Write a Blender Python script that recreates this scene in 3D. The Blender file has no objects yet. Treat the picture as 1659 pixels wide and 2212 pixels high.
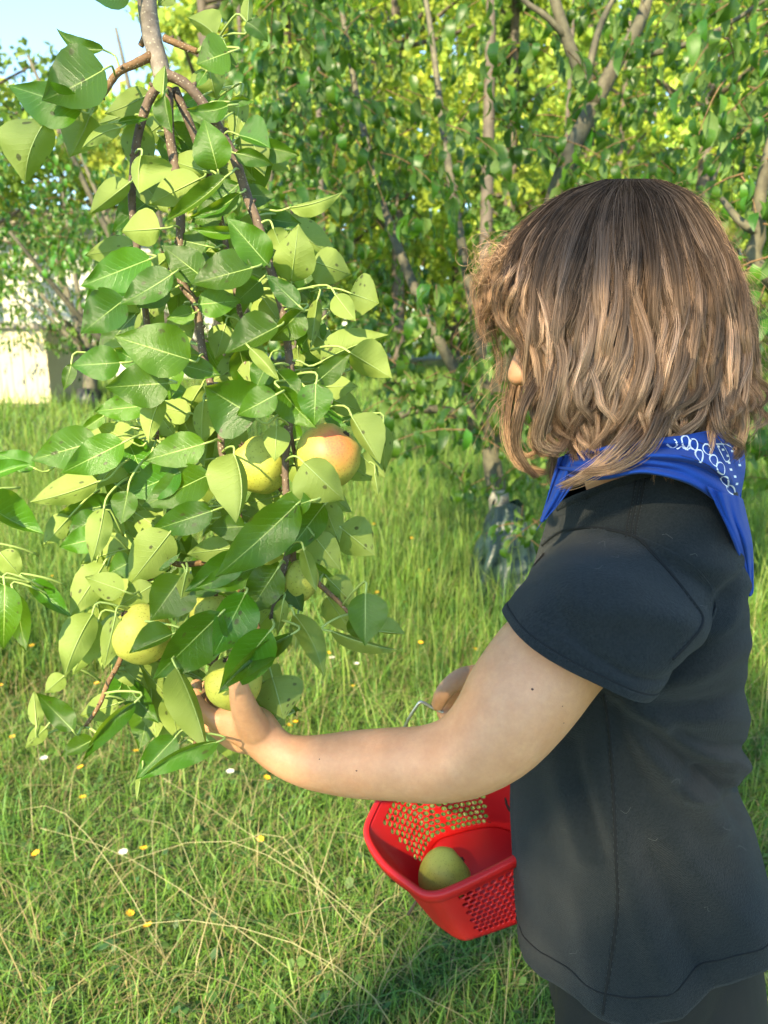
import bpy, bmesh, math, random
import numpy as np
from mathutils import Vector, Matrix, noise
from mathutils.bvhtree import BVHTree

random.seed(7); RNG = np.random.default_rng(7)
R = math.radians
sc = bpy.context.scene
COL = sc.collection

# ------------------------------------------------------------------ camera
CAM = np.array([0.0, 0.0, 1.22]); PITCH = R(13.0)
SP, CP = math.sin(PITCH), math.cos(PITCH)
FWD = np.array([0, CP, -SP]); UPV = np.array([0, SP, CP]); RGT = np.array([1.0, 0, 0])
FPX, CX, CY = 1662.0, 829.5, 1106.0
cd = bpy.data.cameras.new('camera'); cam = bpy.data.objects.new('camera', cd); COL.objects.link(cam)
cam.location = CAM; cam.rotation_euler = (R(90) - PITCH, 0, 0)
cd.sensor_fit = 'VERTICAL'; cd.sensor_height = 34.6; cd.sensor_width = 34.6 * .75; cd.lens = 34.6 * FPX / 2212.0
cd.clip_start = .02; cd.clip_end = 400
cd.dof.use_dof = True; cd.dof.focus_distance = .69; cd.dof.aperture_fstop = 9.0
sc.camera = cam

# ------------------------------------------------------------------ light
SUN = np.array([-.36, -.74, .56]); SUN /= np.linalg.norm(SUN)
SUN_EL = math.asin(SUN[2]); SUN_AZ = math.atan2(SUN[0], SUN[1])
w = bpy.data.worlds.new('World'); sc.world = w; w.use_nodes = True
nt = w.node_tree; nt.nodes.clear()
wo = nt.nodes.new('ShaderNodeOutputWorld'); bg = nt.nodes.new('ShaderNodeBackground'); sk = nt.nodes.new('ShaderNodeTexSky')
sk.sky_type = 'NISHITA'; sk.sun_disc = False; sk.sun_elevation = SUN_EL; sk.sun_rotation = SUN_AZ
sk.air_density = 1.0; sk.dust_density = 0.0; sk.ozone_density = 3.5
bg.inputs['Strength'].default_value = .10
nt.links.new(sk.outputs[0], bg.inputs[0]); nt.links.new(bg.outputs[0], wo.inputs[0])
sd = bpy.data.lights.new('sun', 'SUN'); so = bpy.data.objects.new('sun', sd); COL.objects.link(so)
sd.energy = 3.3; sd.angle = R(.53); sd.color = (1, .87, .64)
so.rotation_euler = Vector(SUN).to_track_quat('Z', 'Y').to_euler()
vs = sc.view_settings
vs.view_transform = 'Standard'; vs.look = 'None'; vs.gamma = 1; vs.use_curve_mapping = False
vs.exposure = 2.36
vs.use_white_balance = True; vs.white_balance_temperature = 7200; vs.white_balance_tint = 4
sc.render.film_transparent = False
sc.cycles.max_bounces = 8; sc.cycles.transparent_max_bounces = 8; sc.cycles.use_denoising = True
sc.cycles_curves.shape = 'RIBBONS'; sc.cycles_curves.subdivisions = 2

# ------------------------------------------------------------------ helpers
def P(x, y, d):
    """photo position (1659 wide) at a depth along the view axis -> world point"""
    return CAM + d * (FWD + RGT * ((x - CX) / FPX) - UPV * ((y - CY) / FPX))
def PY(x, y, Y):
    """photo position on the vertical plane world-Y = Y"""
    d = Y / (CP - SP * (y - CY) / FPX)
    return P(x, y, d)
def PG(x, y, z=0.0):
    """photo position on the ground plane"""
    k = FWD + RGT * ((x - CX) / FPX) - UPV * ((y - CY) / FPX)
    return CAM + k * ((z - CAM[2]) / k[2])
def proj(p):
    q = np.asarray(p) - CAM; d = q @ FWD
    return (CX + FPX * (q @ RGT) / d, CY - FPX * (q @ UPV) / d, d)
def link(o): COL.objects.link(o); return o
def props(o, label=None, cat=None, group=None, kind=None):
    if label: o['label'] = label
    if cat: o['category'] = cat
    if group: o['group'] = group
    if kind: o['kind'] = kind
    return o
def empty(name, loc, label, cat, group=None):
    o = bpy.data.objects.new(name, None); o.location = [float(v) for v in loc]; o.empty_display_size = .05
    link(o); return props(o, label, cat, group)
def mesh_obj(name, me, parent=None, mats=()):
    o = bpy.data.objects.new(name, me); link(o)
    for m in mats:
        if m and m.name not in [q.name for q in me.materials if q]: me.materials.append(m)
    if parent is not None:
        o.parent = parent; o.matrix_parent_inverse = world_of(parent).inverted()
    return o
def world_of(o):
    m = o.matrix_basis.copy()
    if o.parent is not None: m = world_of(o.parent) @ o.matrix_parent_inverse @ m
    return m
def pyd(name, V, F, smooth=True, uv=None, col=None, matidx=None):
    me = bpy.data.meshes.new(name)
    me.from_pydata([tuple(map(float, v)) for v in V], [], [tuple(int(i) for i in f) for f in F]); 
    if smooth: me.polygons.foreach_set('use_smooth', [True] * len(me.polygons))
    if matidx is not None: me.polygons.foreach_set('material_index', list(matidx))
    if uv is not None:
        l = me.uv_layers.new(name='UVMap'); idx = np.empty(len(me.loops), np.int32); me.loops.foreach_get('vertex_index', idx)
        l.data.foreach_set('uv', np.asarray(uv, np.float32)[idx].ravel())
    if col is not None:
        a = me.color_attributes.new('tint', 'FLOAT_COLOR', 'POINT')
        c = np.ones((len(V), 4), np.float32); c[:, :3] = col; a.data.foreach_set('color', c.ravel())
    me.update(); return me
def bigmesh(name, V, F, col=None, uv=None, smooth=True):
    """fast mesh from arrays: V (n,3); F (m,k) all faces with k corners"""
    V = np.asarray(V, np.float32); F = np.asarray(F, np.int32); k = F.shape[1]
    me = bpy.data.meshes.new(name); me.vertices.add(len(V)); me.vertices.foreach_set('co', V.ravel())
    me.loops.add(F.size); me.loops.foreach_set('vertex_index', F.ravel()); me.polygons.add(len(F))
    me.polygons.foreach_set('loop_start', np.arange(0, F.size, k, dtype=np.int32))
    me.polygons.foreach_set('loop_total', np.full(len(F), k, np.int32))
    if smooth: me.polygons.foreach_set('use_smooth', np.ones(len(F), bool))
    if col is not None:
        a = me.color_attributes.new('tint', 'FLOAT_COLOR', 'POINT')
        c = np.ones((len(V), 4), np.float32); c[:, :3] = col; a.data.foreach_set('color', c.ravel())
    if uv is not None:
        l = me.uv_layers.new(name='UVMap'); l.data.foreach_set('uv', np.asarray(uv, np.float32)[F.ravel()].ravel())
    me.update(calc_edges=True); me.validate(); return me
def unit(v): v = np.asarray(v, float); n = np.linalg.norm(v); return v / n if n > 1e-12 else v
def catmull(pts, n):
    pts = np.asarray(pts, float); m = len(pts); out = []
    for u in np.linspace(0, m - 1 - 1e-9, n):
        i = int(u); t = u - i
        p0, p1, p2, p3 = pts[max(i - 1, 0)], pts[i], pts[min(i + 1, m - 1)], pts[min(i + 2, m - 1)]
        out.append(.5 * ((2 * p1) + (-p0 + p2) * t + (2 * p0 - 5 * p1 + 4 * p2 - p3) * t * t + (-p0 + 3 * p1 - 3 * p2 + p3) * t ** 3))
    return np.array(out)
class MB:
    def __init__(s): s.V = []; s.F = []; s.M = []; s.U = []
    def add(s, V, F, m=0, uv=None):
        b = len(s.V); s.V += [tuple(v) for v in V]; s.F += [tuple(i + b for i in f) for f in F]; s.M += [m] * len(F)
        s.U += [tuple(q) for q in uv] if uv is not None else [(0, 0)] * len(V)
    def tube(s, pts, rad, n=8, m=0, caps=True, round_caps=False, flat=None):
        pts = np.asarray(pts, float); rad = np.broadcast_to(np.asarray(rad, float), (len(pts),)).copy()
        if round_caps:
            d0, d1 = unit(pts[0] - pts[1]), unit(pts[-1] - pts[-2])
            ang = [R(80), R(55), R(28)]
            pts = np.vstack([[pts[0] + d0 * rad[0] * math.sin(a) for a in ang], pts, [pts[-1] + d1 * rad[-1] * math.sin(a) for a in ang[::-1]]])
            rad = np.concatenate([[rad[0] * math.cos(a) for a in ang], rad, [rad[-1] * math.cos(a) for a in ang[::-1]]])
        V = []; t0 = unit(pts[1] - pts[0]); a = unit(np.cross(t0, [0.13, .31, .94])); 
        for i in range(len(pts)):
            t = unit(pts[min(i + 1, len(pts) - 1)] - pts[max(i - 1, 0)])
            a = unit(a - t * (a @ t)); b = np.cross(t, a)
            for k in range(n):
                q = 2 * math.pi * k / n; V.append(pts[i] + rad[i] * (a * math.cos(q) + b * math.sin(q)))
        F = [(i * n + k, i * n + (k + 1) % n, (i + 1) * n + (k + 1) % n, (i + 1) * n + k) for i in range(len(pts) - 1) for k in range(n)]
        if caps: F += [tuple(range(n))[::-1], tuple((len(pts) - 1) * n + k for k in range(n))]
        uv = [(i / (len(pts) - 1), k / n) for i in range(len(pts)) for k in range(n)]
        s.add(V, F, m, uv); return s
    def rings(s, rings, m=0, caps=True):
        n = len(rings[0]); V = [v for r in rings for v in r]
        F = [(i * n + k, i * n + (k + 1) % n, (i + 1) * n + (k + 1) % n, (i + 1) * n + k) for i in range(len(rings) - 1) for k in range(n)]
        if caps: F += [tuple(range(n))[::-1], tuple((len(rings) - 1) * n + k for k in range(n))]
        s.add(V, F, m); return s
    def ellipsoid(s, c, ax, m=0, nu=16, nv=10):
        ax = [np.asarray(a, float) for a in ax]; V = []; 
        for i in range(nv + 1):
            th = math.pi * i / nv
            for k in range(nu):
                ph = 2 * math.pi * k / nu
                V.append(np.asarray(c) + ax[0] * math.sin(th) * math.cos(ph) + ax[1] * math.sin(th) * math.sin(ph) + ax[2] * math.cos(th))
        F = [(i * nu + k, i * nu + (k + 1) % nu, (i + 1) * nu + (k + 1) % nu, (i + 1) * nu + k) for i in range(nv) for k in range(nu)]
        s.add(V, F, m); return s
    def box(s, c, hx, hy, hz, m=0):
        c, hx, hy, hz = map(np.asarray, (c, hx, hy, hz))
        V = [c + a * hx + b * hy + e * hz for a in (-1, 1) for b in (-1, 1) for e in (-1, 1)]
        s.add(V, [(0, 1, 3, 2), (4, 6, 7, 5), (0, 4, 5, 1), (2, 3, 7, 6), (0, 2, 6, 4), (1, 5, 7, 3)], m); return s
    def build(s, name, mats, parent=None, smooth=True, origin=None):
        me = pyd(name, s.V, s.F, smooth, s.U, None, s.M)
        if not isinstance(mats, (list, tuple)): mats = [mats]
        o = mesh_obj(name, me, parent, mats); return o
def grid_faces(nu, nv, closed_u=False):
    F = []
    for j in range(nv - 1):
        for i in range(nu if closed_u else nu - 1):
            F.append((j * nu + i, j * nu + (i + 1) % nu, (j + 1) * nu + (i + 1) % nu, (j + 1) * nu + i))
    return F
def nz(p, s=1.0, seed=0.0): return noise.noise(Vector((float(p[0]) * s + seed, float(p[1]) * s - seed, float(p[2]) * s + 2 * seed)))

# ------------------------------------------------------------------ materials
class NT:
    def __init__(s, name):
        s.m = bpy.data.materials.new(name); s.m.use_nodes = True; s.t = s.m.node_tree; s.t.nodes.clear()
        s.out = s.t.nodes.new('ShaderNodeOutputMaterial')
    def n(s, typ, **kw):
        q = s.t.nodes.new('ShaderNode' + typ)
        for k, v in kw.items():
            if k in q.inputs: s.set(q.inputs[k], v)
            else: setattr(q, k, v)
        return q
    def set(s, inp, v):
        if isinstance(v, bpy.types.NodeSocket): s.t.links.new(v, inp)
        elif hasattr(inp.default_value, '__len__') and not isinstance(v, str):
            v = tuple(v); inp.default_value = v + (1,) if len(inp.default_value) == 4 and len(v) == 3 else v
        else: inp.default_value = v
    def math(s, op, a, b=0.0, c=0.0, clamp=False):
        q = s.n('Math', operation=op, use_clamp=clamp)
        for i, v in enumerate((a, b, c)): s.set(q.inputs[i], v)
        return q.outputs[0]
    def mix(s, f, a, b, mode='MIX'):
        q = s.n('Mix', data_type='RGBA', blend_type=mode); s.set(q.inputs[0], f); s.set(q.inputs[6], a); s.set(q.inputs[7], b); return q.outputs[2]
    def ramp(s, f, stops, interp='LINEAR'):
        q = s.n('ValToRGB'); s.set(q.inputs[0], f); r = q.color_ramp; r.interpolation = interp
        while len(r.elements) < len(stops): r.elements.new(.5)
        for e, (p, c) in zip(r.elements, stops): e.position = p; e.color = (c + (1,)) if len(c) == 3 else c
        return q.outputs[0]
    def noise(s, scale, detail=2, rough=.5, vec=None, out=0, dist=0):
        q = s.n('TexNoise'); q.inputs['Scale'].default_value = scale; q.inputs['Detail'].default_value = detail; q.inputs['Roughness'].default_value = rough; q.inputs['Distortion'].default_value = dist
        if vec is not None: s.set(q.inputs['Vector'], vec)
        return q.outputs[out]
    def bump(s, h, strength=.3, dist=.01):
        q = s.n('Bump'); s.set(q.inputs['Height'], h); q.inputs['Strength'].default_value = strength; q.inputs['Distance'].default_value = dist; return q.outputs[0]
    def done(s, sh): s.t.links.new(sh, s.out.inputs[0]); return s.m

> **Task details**
Every line from the start of the listing above through the line with "COL = sc.collection" should be repeated exactly; skip the pictures and add nothing else.

> **Result**
Write a Blender Python script that recreates this scene in 3D. The Blender file has no objects yet. Treat the picture as 1659 pixels wide and 2212 pixels high.
import bpy, bmesh, math, random
import numpy as np
from mathutils import Vector, Matrix, noise
from mathutils.bvhtree import BVHTree

random.seed(7); RNG = np.random.default_rng(7)
R = math.radians
sc = bpy.context.scene
COL = sc.collection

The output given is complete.